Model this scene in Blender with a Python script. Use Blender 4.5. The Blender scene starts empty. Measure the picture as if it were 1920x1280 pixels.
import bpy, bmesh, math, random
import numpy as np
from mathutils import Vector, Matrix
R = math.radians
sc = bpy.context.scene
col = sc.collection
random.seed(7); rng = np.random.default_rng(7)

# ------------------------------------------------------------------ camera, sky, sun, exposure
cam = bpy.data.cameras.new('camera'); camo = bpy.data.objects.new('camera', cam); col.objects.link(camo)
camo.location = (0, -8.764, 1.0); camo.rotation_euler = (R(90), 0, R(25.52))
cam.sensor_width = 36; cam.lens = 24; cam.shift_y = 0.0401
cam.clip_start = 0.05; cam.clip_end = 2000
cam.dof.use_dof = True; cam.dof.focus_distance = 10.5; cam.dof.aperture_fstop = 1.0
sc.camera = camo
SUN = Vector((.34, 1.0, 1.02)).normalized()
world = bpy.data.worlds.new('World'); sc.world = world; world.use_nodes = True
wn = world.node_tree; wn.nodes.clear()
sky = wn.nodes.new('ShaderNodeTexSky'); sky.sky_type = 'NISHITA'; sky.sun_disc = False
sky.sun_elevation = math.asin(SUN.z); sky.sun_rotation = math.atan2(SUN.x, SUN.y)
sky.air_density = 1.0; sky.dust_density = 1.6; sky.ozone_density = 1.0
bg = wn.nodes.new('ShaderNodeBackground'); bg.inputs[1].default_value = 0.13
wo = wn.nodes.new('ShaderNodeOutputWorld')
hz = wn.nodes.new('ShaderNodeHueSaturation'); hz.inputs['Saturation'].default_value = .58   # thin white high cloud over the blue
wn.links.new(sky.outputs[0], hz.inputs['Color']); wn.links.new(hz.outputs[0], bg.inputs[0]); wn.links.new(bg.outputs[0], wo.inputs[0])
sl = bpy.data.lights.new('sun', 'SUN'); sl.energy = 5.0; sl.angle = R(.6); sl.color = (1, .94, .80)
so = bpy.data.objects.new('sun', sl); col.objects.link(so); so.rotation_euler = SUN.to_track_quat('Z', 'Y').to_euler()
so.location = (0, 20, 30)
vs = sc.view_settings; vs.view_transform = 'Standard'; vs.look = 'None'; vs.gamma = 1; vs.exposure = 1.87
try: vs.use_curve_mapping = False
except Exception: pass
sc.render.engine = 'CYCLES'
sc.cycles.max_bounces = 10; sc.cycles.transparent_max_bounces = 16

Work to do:
Only the lines from the beginning of the material to the line containing "random.seed(7); rng = np.random.default_rng(7)" should be echoed, verbatim and in full.

The solution:
Model this scene in Blender with a Python script. Use Blender 4.5. The Blender scene starts empty. Measure the picture as if it were 1920x1280 pixels.
import bpy, bmesh, math, random
import numpy as np
from mathutils import Vector, Matrix
R = math.radians
sc = bpy.context.scene
col = sc.collection
random.seed(7); rng = np.random.default_rng(7)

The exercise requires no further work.